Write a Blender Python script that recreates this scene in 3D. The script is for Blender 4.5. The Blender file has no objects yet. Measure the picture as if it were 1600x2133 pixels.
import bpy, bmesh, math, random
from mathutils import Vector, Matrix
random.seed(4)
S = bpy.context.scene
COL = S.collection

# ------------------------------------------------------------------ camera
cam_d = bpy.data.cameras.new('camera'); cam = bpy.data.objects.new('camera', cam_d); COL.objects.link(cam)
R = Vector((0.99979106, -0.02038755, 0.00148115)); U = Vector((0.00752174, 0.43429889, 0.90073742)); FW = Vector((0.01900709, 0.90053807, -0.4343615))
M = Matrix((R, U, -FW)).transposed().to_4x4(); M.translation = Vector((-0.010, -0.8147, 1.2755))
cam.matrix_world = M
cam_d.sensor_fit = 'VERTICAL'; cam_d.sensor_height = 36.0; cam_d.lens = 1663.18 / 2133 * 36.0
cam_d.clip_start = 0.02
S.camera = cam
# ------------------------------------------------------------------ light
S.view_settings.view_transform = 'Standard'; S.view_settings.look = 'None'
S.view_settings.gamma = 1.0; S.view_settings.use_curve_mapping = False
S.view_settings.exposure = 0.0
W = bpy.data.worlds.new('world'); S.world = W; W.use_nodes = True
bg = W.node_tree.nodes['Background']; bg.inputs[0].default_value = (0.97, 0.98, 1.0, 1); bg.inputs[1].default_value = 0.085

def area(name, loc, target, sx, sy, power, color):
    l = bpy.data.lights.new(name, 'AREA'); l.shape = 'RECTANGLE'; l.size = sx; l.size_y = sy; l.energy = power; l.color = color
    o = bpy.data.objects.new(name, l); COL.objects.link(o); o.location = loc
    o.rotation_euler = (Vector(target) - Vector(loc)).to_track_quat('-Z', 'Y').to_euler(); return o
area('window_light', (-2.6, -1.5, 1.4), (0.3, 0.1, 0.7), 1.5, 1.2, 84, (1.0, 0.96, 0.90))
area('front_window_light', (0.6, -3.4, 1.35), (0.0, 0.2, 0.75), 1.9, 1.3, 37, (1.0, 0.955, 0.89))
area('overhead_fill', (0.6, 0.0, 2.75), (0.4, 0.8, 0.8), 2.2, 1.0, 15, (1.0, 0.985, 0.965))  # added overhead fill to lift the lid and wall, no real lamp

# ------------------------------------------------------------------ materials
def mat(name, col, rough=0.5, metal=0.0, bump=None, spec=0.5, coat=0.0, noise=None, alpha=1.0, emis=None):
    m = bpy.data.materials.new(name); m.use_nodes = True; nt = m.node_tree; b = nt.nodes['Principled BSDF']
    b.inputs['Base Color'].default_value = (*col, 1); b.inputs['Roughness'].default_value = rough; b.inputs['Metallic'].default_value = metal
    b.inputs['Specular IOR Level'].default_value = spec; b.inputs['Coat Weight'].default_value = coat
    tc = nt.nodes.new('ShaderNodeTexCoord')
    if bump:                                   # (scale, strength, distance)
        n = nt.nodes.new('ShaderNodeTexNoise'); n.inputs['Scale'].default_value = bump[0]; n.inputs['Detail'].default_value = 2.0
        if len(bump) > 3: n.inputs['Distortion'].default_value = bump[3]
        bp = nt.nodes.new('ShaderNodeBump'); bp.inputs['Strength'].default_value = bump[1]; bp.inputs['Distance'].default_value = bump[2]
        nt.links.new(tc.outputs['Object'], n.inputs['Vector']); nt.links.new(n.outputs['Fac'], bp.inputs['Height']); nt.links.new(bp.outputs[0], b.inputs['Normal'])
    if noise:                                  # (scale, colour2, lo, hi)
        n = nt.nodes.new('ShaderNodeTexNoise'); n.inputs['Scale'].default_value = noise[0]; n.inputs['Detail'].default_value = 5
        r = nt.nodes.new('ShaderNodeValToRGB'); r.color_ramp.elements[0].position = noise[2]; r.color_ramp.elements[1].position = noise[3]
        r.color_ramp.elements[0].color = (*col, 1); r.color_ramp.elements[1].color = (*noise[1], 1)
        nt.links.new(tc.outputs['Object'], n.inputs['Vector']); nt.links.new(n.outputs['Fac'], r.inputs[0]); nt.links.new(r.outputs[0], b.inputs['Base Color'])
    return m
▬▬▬
• Problem requirements: Write out, exactly and with nothing else, the lines of the listing above from its first line through the line with "COL = S.collection".

• The answer:
Write a Blender Python script that recreates this scene in 3D. The script is for Blender 4.5. The Blender file has no objects yet. Measure the picture as if it were 1600x2133 pixels.
import bpy, bmesh, math, random
from mathutils import Vector, Matrix
random.seed(4)
S = bpy.context.scene
COL = S.collection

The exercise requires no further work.